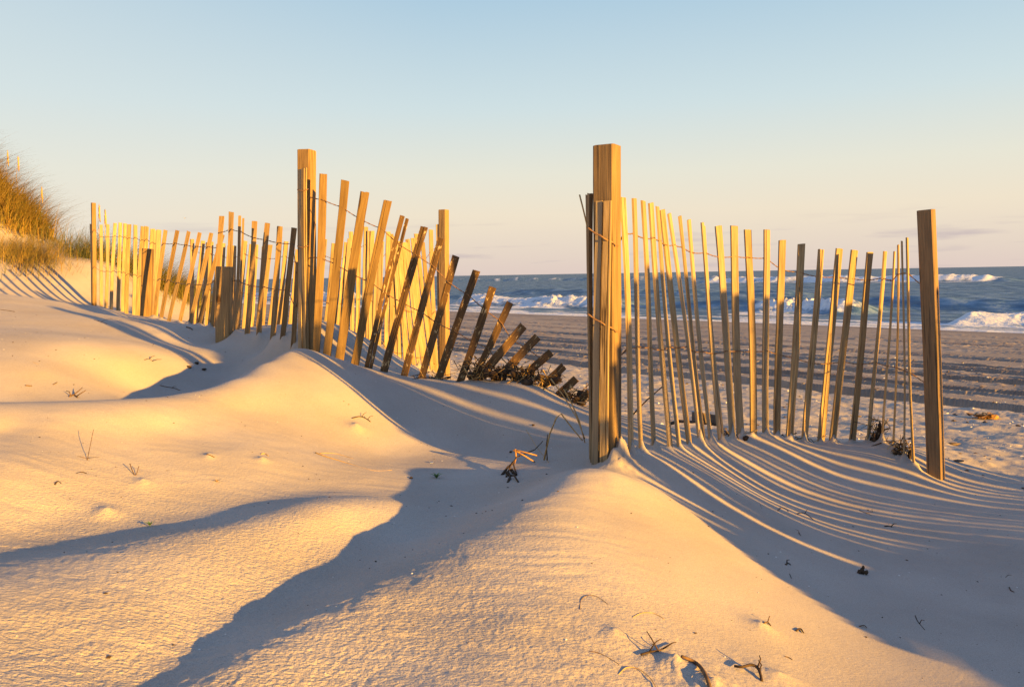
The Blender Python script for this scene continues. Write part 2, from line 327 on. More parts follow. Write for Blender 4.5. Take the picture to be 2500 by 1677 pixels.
def wood_material(name, light, dark, knots=0.0, crust=0.0, rough=0.8, grey=0.0, crack=0.60):
    """Grain runs along the V of the UV map, which is laid out in metres."""
    m, nt, b = mat(name)
    uv = N(nt, "ShaderNodeUVMap"); uv.uv_map = "UVMap"
    mp = N(nt, "ShaderNodeMapping"); mp.inputs["Scale"].default_value = (150, 5, 1); nt.links.new(uv.outputs[0], mp.inputs[0])
    g = N(nt, "ShaderNodeTexNoise", i_Scale=1.0, i_Detail=6.0, i_Roughness=0.65); nt.links.new(mp.outputs[0], g.inputs["Vector"])
    mp2 = N(nt, "ShaderNodeMapping"); mp2.inputs["Scale"].default_value = (14, 2.0, 1); nt.links.new(uv.outputs[0], mp2.inputs[0])
    g2 = N(nt, "ShaderNodeTexNoise", i_Scale=1.0, i_Detail=3.0); nt.links.new(mp2.outputs[0], g2.inputs["Vector"])
    mid = tuple((a + c) / 2 for a, c in zip(light, dark))
    col = ramp(nt, g.outputs[0], [(0.28, dark), (0.46, mid), (0.60, light), (0.8, tuple(min(1, x * 1.1) for x in light))])
    oi = N(nt, "ShaderNodeObjectInfo")
    v1 = N(nt, "ShaderNodeMapRange"); v1.inputs["To Min"].default_value = 0.74; v1.inputs["To Max"].default_value = 1.12
    nt.links.new(oi.outputs["Random"], v1.inputs[0])
    v2 = N(nt, "ShaderNodeMapRange"); v2.inputs["From Min"].default_value = 0.3; v2.inputs["From Max"].default_value = 0.7
    v2.inputs["To Min"].default_value = 0.78; v2.inputs["To Max"].default_value = 1.12
    nt.links.new(g2.outputs[0], v2.inputs[0])
    mm = N(nt, "ShaderNodeMath", operation='MULTIPLY'); nt.links.new(v1.outputs[0], mm.inputs[0]); nt.links.new(v2.outputs[0], mm.inputs[1])
    hs = N(nt, "ShaderNodeMixRGB", blend_type='MULTIPLY', i_0=1.0)
    nt.links.new(col.outputs[0], hs.inputs[1]); nt.links.new(mm.outputs[0], hs.inputs[2])
    mp3 = N(nt, "ShaderNodeMapping"); mp3.inputs["Scale"].default_value = (75, 1.4, 1); nt.links.new(uv.outputs[0], mp3.inputs[0])
    g3 = N(nt, "ShaderNodeTexNoise", i_Scale=1.0, i_Detail=4.0, i_Roughness=0.6); nt.links.new(mp3.outputs[0], g3.inputs["Vector"])
    ck = ramp(nt, g3.outputs[0], [(crack, (0, 0, 0)), (crack + .065, (1, 1, 1))])
    ckc = N(nt, "ShaderNodeMixRGB"); nt.links.new(ck.outputs[0], ckc.inputs[0]); nt.links.new(hs.outputs[0], ckc.inputs[1]); ckc.inputs[2].default_value = (dark[0] * .3, dark[1] * .28, dark[2] * .3, 1)
    gy = N(nt, "ShaderNodeMapRange"); gy.inputs["From Min"].default_value = .35; gy.inputs["From Max"].default_value = 1.0; gy.inputs["To Max"].default_value = grey
    fr_ = N(nt, "ShaderNodeMath", operation='FRACT'); m7 = N(nt, "ShaderNodeMath", operation='MULTIPLY', i_1=7.31); nt.links.new(oi.outputs["Random"], m7.inputs[0]); nt.links.new(m7.outputs[0], fr_.inputs[0]); nt.links.new(fr_.outputs[0], gy.inputs[0])
    gm = N(nt, "ShaderNodeMixRGB"); nt.links.new(gy.outputs[0], gm.inputs[0]); nt.links.new(ckc.outputs[0], gm.inputs[1]); gm.inputs[2].default_value = (.27, .225, .175, 1)
    last = gm
    if knots:
        mk = N(nt, "ShaderNodeMapping"); mk.inputs["Scale"].default_value = (6, 3.2, 1); nt.links.new(uv.outputs[0], mk.inputs[0])
        vo = N(nt, "ShaderNodeTexVoronoi", i_Scale=1.0); nt.links.new(mk.outputs[0], vo.inputs["Vector"])
        kr = ramp(nt, vo.outputs["Distance"], [(0.0, (1, 1, 1)), (knots * .55, (1, 1, 1)), (knots, (0, 0, 0))])
        kc = N(nt, "ShaderNodeMixRGB"); nt.links.new(kr.outputs[0], kc.inputs[0]); nt.links.new(last.outputs[0], kc.inputs[1])
        kc.inputs[2].default_value = (dark[0] * .35, dark[1] * .3, dark[2] * .3, 1); last = kc
    bumpsrc = g
    if crust:
        geo = N(nt, "ShaderNodeNewGeometry")
        mpc = N(nt, "ShaderNodeMapping"); mpc.inputs["Scale"].default_value = (75, 17, 1); nt.links.new(uv.outputs[0], mpc.inputs[0])
        cn = N(nt, "ShaderNodeTexNoise", i_Scale=1.0, i_Detail=5.0, i_Roughness=0.68); nt.links.new(mpc.outputs[0], cn.inputs["Vector"])
        cr = ramp(nt, cn.outputs[0], [(crust, (0, 0, 0)), (crust + 0.05, (1, 1, 1))])
        cc = N(nt, "ShaderNodeMixRGB"); nt.links.new(cr.outputs[0], cc.inputs[0]); nt.links.new(last.outputs[0], cc.inputs[1])
        cc.inputs[2].default_value = (0.55, 0.40, 0.21, 1); last = cc
    nt.links.new(last.outputs[0], b.inputs["Base Color"])
    b.inputs["Roughness"].default_value = rough; b.inputs["Specular IOR Level"].default_value = 0.3
    bp = N(nt, "ShaderNodeBump", i_Strength=0.7, i_Distance=0.0022)
    nt.links.new(g.outputs[0], bp.inputs["Height"]); nt.links.new(bp.outputs[0], b.inputs["Normal"])
    return m

def flat_material(name, c, rough=0.8, var=0.25, scale=40.0, spec=0.3):
    m, nt, b = mat(name)
    geo = N(nt, "ShaderNodeNewGeometry")
    nn = N(nt, "ShaderNodeTexNoise", i_Scale=scale, i_Detail=3.0); nt.links.new(geo.outputs["Position"], nn.inputs["Vector"])
    r = ramp(nt, nn.outputs[0], [(0.3, tuple(x * (1 - var) for x in c)), (0.7, tuple(min(1, x * (1 + var)) for x in c))])
    nt.links.new(r.outputs[0], b.inputs["Base Color"]); b.inputs["Roughness"].default_value = rough
    b.inputs["Specular IOR Level"].default_value = spec
    return m

def grass_material():
    m, nt, b = mat("dune_grass")
    at = N(nt, "ShaderNodeAttribute", attribute_name="tint")
    r = ramp(nt, at.outputs["Fac"], [(0.0, (0.10, 0.12, 0.03)), (0.4, (0.20, 0.17, 0.04)), (0.75, (0.36, 0.22, 0.05)), (1.0, (0.46, 0.32, 0.10))])
    nt.links.new(r.outputs[0], b.inputs["Base Color"]); b.inputs["Roughness"].default_value = 0.6
    tr = N(nt, "ShaderNodeBsdfTranslucent"); nt.links.new(r.outputs[0], tr.inputs[0])
    mx = N(nt, "ShaderNodeMixShader", i_0=0.3); nt.links.new(b.outputs[0], mx.inputs[1]); nt.links.new(tr.outputs[0], mx.inputs[2])
    nt.links.new(mx.outputs[0], nt.nodes["Material Output"].inputs[0])
    return m

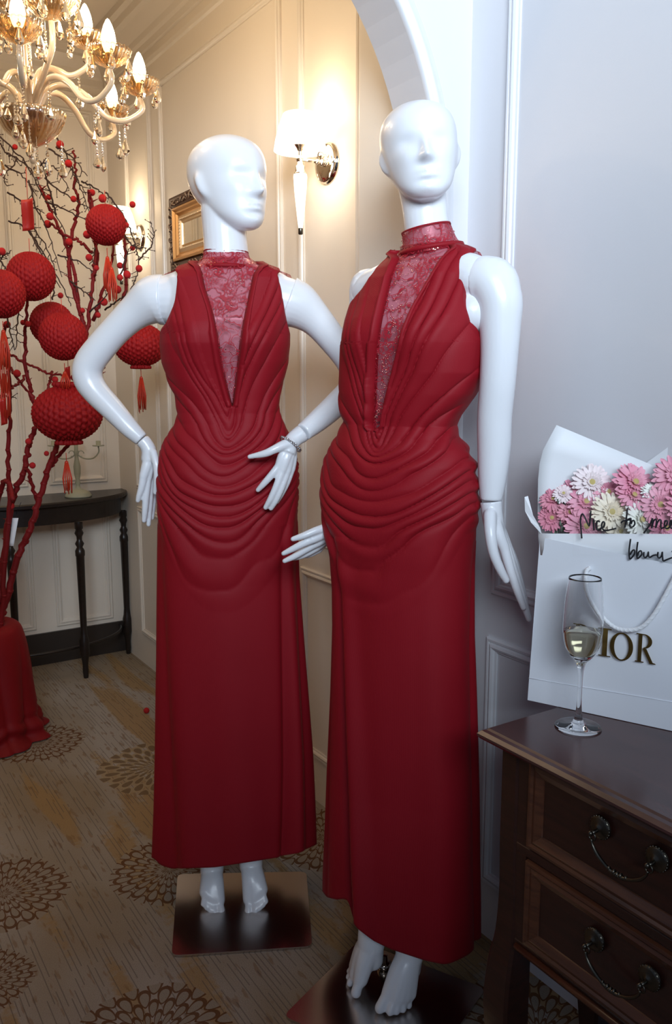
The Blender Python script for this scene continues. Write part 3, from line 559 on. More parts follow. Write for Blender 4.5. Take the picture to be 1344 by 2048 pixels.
c = L.at(585, 883, .113); ax = L.at(575, 905, .122)-L.at(604, 866, .1015); ax /= np.linalg.norm(ax); tilt = ax*.94+RT*-.1-ZZ*.2; tilt /= np.linalg.norm(tilt); e1 = np.cross(tilt, FH); e1 /= np.linalg.norm(e1); e2 = np.cross(tilt, e1)
chain('bracelet', 'twisted silver chain bracelet on the left mannequin wrist', L.at(581, 888, .117), e1, e2, .0262)
# ---- right mannequin ------------------------------------------------------------------------------------------------
R = Fig((1.02, 1.33), math.radians(36), [(440, 806, 893, .040), (485, 808, 908, .043), (500, 804, 925, .046), (510, 790, 945, .052), (522, 774, 950, .060), (540, 752, 950, .072), (560, 737, 952, .082), (600, 724, 956, .092), (640, 712, 962, .098), (690, 701, 964, .100), (746, 694, 958, .096), (787, 688, 938, .088),
    (827, 688, 913, .078), (848, 692, 905, .074), (872, 682, 911, .078), (892, 670, 926, .084), (924, 657, 939, .092), (965, 650, 945, .100), (1006, 648, 946, .103), (1046, 652, 940, .104), (1079, 656, 938, .103), (1119, 662, 936, .102), (1180, 666, 935, .102), (1257, 666, 935, .103), (1400, 662, 940, .108), (1562, 655, 945, .114), (1673, 651, 948, .124), (1777, 647, 951, .130), (1900, 646, 953, .135)])
R.bust, R.zb = .020, R.z(672)
R.zcrotch, R.ztop, R.zarm = R.z(1180), R.z(470), R.z(688)
R.py = lambda z: float(np.interp(-z, [-R.z(y) for y in range(420, 2060, 4)], list(range(420, 2060, 4))))
R.ystrap, R.ycollar, R.vapex = 500, 506, 858
R.vl = np.array([(806, 500), (805, 509), (783, 564), (763, 651), (755, 706), (750, 754), (743, 835), (739, 858)]); R.vr = np.array([(906, 490), (902, 500), (880.5, 531), (848, 584), (824, 625), (803.5, 673), (790, 722), (777, 766), (766, 807), (757, 858)])
R.armL = np.array([(799, 508), (775, 527), (748, 564), (715, 612), (695, 657), (690, 688)]); R.armR = np.array([(944, 500), (939, 507), (929, 523), (921, 572), (925, 616), (941, 661), (958, 685)])
z = R.z
R.fam = [(0, .55, z(500), z(858), .95), (.10, .68, z(500), z(880), 1.0), (.2, .84, z(505), z(890), 1.12), (.30, 1.0, z(560), z(898), 1.25), (.38, 1.0, z(720), z(908), 1.35), (.5, 1.0, z(830), z(928), 1.45), (.62, 1.0, z(880), z(965), 1.6), (.8, 1.0, z(950), z(1040), 1.8), (.92, 1, z(995), z(1105), 1.9), (1, 1, z(1040), z(1220), 2.)]
R.phase = ([0, .30, .42, .55, .9, 1], [0, 2.9, 4.3, 6.3, 12.0, 13.4]); R.amp = ([0, .03, .12, .3, .5, .85, .96, 1], [.003, .006, .009, .008, .009, .009, .006, 0])
R.zhip, R.seam, R.blendV = z(950), 0., True
R.creases = [(-38, -8, 8, .034), (104, 98, 9, .012), (34, 40, 16, .004), (-62, -45, 12, .010), (140, 140, 14, .02), (-140, -140, 14, .02)]
R.hem = np.array([(630, 1780), (646, 1782), (655, 1794), (675, 1799), (697, 1795), (701, 1812), (707, 1838), (716, 1857), (746, 1881), (783, 1898), (850, 1920), (893, 1929), (917, 1925), (940, 1909), (951, 1890), (970, 1870)]); R.hemback = .12
mR = thing('mannequin', 'white female mannequin with both arms down, standing nearer beside the chest', 'mannequin', R.P)
hb = lambda mb: head_geo(mb, R.at(850, 412), math.radians(0), math.radians(7), .93, 0., .90)
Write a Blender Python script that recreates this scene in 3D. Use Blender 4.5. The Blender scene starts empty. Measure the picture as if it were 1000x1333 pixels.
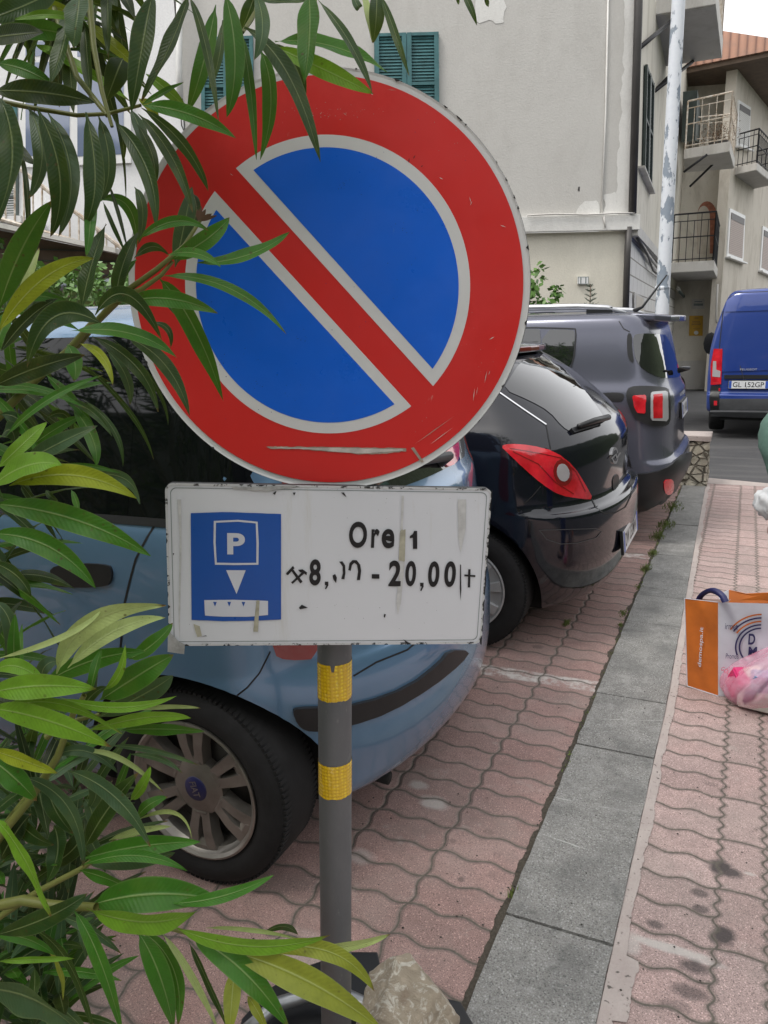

————

Take every line above carrying "picture" and return it.

### Finished exercise
The Blender Python script for this scene continues. Write part 2, from line 327 on. More parts follow. Write for Blender 4.5. Take the picture to be 2500 by 1677 pixels.
The Blender Python script for this scene continues. Write part 3, from line 559 on. More parts follow. Write for Blender 4.5. Take the picture to be 1344 by 2048 pixels.
Write a Blender Python script that recreates this scene in 3D. Use Blender 4.5. The Blender scene starts empty. Measure the picture as if it were 1000x1333 pixels.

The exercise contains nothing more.